Combining the 400,000 Cherokee between the Cherokee Nation in Oklahoma and the Eastern Band centered in Western North Carolina, less than 2% speak their native tongue. It’s a level Sneed says keeps the language in a state of emergency, severely endangered and spoken mainly by elders.

“The challenge now is getting enough younger people involved,” Sneed says.

Enter Motorola — The Cherokee language is now available on the company’s cell phones that support Android 12.

“A tool that we can utilize to help the generation that’s coming up to become more familiar with it is a positive,” says Sneed.

He says other smart phones have a Cherokee syllabary keyboard, but Motorola is simplifying the language’s 85 characters down to those most often used, with a user-friendly focus.

“They have the concerted effort to work with indigenous people groups to incorporate the traditional languages into the technologies so that the languages don’t disappear forever,” Sneed says.

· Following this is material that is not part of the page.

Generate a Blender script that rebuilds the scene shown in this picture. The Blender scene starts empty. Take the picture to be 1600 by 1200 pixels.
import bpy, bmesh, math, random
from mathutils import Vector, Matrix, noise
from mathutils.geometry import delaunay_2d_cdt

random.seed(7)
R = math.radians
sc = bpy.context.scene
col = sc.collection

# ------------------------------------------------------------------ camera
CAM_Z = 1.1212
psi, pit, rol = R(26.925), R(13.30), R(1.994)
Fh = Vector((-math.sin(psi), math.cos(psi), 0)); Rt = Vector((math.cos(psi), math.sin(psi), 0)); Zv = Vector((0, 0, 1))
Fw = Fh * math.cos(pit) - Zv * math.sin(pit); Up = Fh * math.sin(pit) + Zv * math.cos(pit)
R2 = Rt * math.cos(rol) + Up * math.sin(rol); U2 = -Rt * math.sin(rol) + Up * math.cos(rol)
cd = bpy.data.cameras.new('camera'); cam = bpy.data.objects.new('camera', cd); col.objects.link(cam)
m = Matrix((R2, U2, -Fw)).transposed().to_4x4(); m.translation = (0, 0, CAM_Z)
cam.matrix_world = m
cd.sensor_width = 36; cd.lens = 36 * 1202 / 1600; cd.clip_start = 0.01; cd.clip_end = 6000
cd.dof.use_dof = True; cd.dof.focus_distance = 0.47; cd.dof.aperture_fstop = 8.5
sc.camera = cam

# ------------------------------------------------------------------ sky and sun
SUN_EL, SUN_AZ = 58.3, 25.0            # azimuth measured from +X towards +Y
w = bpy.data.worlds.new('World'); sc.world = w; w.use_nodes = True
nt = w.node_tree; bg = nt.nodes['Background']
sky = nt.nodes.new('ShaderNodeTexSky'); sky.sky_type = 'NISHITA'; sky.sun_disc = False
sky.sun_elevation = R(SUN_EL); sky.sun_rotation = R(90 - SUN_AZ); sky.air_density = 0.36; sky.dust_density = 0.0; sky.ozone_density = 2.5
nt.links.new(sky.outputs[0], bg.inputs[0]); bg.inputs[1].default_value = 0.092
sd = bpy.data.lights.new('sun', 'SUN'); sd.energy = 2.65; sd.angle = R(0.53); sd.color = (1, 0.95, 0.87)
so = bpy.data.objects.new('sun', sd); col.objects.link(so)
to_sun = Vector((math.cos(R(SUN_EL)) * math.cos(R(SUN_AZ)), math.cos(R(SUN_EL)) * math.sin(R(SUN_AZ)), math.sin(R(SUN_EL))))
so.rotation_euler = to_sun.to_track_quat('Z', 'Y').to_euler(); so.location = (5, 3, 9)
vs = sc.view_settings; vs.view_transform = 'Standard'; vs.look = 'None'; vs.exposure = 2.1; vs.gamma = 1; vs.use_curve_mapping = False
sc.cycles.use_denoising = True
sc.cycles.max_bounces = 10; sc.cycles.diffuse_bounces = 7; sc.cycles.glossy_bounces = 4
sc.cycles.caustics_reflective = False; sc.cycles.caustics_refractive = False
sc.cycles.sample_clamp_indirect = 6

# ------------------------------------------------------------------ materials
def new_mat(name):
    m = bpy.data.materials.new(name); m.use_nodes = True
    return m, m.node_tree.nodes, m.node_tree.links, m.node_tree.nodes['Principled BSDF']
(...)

He says this is a useful tool, especially adding it to Cherokee language classes in schools on the Qualla boundary.

“It’s going to be imperative that they incorporate that into the curriculum and into their everyday teaching methodology,” says Sneed.

“I think it’s a great idea because kids are so technology-oriented right now,” says Annette Rosca.

She and her husband are visiting from Florida, taking in the Museum of the Cherokee. Outside stands a giant sculpture of Sequoyah–the inventor of the syllabary. Rosca says the language on cellphones will make a big contribution especially for the young.

“If it’s right there at their fingertips they will go for it,” she says.

“And I think when that happens, we’ll begin to see it where it will just become commonplace. That’s the hope,” says Sneed.

Motorola says it’s working to share its digitizing method with other globalization professionals.